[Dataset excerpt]

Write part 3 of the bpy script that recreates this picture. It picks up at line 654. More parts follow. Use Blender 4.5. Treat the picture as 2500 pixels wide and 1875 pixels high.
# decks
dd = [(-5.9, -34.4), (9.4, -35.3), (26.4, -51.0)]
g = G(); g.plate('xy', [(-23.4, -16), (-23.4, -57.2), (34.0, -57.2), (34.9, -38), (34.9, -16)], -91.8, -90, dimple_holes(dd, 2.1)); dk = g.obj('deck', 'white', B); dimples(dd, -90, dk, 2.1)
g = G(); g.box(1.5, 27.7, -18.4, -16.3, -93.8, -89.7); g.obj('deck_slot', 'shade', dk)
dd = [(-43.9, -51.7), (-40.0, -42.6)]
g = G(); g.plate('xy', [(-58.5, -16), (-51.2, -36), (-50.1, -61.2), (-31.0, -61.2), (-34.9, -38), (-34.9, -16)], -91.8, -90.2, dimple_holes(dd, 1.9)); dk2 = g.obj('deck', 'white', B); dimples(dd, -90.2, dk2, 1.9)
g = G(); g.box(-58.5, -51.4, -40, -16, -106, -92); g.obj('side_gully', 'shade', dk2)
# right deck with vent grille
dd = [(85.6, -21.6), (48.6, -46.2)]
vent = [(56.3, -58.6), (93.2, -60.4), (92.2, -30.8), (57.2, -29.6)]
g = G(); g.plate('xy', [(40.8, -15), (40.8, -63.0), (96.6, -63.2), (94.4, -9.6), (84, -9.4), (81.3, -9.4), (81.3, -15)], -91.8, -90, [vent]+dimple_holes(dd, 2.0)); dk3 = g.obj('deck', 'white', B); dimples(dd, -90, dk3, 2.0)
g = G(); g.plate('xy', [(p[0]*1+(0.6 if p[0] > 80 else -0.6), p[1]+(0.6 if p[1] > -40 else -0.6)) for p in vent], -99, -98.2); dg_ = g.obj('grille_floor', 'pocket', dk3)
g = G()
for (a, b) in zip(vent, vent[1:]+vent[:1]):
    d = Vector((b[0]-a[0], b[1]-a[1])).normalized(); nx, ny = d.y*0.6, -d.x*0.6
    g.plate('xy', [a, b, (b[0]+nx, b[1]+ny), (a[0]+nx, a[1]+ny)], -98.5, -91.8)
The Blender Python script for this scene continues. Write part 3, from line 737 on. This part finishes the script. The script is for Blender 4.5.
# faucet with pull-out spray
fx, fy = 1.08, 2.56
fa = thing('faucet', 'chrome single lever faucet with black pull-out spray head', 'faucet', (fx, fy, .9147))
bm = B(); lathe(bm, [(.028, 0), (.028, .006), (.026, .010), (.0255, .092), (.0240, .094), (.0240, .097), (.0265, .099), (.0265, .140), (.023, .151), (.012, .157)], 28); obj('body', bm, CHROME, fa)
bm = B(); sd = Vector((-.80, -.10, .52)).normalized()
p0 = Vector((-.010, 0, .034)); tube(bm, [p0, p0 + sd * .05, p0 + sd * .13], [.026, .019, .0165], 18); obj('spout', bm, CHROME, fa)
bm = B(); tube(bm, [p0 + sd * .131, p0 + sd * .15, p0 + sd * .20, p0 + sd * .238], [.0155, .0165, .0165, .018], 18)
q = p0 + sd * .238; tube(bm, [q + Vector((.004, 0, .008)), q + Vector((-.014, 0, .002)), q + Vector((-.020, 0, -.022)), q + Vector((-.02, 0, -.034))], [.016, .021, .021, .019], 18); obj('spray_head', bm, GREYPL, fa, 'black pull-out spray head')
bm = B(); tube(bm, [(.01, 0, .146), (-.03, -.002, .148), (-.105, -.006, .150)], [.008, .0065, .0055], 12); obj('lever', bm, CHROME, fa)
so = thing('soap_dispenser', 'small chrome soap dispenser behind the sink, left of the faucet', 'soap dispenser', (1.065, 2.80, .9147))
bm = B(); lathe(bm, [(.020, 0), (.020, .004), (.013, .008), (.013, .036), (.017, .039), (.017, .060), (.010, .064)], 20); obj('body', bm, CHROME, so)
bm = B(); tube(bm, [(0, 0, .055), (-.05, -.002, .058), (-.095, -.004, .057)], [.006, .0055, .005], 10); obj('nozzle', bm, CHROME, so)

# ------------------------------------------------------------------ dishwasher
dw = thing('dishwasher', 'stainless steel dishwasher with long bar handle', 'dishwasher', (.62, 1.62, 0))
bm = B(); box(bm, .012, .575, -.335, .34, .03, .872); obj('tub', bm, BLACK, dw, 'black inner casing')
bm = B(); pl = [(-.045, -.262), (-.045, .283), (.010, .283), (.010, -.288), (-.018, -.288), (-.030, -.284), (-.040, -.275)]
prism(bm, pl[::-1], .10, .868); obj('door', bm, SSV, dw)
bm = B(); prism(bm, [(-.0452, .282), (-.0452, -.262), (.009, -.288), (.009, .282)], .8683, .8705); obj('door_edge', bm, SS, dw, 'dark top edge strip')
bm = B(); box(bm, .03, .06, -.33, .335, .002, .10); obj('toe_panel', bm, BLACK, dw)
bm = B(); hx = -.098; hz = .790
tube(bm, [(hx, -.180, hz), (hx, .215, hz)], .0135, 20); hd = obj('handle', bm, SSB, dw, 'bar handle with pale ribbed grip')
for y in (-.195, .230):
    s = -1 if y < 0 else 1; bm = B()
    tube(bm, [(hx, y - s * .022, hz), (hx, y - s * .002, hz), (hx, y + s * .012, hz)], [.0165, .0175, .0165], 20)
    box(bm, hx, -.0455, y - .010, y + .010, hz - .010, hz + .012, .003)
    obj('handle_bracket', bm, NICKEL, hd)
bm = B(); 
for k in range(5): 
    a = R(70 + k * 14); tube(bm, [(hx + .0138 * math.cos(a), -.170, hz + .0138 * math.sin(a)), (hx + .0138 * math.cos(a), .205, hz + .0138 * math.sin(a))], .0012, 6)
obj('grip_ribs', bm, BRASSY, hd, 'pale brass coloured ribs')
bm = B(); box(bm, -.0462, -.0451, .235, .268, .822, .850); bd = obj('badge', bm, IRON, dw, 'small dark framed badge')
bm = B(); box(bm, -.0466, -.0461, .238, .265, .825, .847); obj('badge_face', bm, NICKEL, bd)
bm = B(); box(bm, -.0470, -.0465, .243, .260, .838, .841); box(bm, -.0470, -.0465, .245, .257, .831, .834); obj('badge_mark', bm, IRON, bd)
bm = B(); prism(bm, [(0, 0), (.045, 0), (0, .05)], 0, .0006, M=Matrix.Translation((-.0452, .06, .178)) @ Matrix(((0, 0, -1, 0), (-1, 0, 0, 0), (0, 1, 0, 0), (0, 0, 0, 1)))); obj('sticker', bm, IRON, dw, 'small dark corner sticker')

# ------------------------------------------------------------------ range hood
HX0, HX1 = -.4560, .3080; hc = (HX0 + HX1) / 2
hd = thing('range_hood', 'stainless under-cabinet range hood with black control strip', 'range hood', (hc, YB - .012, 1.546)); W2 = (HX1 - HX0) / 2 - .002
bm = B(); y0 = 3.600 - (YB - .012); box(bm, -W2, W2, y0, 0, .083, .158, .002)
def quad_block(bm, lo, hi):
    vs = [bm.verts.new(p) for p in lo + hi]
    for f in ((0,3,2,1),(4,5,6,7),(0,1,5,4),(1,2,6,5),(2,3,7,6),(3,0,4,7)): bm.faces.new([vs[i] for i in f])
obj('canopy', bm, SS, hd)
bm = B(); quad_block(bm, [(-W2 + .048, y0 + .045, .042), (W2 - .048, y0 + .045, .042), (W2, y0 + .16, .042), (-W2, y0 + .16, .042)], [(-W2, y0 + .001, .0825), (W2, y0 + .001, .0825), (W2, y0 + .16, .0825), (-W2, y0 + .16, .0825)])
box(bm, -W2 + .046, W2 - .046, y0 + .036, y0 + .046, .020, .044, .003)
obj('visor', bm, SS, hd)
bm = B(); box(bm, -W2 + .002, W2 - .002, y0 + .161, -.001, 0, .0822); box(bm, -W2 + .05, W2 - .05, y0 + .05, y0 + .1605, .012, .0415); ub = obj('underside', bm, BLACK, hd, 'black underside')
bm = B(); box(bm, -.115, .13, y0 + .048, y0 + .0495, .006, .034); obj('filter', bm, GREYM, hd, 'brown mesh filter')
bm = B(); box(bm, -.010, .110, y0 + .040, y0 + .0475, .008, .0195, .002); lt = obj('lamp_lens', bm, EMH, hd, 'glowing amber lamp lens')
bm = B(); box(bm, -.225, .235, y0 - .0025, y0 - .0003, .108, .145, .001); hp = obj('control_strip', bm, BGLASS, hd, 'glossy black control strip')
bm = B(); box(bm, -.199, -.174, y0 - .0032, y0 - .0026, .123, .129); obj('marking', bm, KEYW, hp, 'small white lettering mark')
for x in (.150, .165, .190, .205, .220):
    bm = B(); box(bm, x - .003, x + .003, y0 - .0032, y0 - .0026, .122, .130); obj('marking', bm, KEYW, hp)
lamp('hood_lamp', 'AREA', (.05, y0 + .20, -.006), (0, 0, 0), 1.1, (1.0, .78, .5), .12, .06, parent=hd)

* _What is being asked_
Collect from the data above every line that includes "Write".

* _Correct response_
Write part 3 of the bpy script that recreates this picture. It picks up at line 654. More parts follow. Use Blender 4.5. Treat the picture as 2500 pixels wide and 1875 pixels high.
The Blender Python script for this scene continues. Write part 3, from line 737 on. This part finishes the script. The script is for Blender 4.5.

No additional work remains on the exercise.